#### Aim
Pick out every line in the data below that holds "script".

#### Supplied material
^^^^^^^^^^^^^^^^

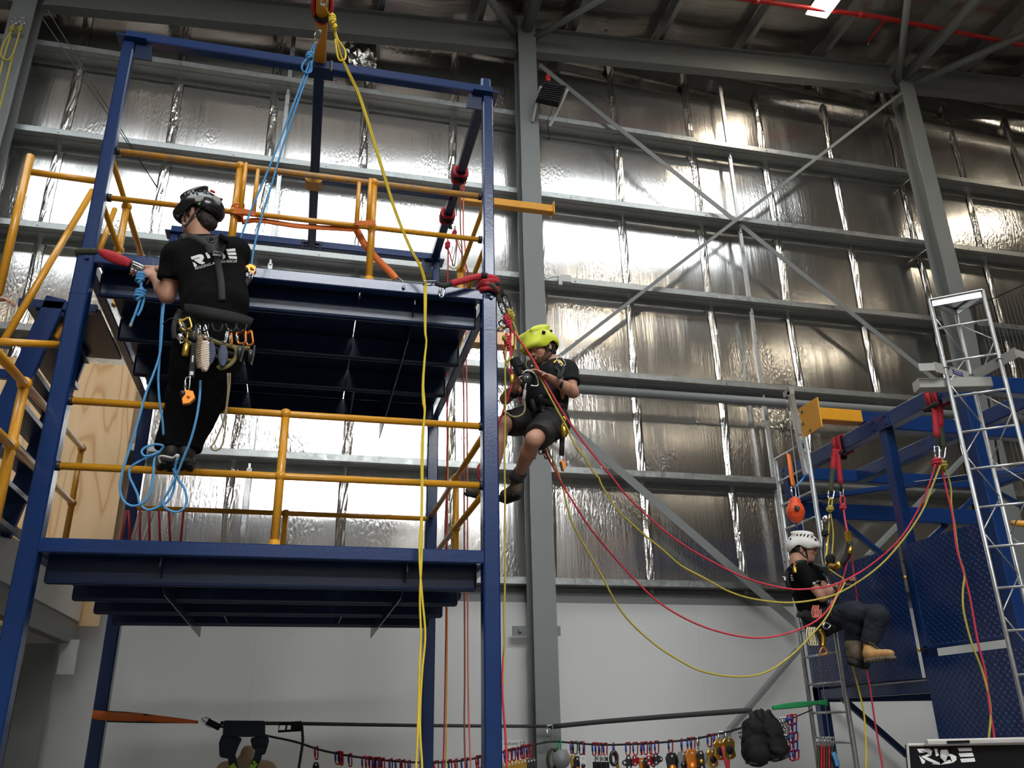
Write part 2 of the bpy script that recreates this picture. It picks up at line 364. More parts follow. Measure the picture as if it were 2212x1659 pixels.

^^^^^^^^^^^^^^^^

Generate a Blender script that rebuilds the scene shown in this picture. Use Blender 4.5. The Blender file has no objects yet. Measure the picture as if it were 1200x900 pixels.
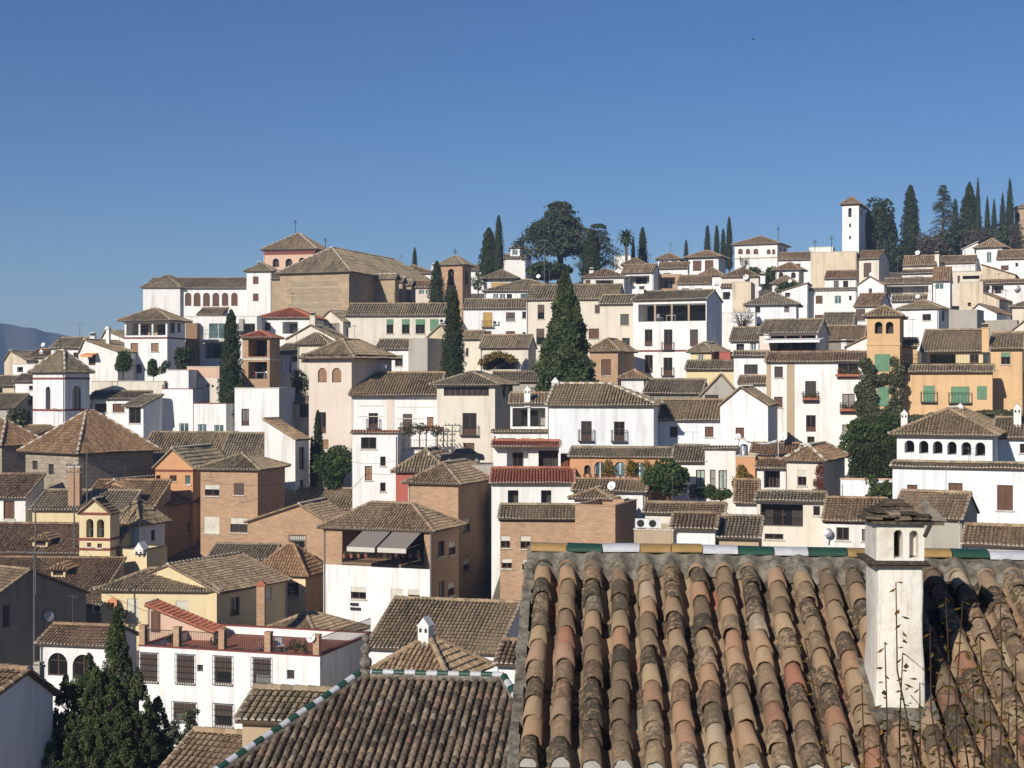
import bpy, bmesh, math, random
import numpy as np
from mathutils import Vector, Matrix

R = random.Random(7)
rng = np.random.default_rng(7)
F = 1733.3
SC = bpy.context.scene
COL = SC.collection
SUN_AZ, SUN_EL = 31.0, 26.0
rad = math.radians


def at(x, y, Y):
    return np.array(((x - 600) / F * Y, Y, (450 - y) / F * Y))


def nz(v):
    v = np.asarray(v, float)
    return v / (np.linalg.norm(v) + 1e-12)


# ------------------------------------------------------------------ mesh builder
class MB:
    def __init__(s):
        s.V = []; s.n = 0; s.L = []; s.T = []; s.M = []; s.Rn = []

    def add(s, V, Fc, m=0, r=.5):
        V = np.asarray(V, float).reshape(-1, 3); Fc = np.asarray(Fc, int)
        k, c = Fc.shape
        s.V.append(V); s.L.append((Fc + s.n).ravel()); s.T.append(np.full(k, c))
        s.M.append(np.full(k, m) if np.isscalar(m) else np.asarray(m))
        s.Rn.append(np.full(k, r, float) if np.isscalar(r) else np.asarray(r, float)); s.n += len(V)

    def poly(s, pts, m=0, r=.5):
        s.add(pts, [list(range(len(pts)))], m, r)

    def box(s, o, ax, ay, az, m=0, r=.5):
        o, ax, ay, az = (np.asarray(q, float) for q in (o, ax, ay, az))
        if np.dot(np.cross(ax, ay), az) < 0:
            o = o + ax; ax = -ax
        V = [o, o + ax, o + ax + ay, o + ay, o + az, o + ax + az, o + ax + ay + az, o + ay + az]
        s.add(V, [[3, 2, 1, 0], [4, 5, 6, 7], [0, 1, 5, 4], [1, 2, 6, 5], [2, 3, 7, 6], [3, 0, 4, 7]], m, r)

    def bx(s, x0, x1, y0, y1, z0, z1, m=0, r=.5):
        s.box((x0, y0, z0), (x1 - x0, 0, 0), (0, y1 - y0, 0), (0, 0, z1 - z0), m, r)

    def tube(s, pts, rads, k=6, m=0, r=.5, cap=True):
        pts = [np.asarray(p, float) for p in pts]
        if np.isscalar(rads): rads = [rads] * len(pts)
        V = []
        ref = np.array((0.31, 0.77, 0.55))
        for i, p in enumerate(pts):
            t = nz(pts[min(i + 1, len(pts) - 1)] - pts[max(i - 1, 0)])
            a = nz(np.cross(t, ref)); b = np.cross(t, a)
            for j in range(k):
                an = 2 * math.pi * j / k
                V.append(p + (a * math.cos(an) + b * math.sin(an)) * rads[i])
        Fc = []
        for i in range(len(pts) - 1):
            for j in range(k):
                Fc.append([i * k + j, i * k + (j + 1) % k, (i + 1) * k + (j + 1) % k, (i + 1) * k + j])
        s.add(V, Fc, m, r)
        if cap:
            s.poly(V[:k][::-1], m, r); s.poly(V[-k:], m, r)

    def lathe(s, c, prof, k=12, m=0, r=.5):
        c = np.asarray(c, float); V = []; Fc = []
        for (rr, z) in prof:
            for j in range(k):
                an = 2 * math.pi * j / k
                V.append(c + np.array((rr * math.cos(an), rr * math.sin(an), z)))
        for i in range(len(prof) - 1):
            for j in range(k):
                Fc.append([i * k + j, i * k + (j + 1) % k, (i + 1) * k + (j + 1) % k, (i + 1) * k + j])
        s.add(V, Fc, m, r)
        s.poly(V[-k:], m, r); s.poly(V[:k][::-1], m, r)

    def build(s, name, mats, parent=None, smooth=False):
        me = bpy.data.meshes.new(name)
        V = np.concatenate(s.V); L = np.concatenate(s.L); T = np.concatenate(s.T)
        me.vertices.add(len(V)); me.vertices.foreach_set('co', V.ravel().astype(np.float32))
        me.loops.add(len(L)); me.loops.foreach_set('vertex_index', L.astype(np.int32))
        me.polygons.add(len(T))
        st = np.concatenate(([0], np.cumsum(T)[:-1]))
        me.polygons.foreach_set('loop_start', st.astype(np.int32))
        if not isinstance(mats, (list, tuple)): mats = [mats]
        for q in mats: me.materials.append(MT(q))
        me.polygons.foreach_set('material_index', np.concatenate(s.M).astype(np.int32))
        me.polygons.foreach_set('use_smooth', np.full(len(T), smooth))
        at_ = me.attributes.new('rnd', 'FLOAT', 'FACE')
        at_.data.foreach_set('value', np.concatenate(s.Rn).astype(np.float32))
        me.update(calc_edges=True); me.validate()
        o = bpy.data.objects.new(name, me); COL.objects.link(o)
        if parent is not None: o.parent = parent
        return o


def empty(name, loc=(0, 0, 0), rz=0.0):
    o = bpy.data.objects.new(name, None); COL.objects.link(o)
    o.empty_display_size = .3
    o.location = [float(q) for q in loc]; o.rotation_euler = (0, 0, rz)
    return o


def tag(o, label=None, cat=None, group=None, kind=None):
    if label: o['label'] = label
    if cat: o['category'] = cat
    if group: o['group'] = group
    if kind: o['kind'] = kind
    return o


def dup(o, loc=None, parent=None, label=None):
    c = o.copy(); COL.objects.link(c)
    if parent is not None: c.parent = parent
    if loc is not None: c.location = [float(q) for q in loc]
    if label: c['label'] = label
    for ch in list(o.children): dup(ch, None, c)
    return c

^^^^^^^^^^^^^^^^

#### Problem solution
Write part 2 of the bpy script that recreates this picture. It picks up at line 364. More parts follow. Measure the picture as if it were 2212x1659 pixels.
Generate a Blender script that rebuilds the scene shown in this picture. Use Blender 4.5. The Blender file has no objects yet. Measure the picture as if it were 1200x900 pixels.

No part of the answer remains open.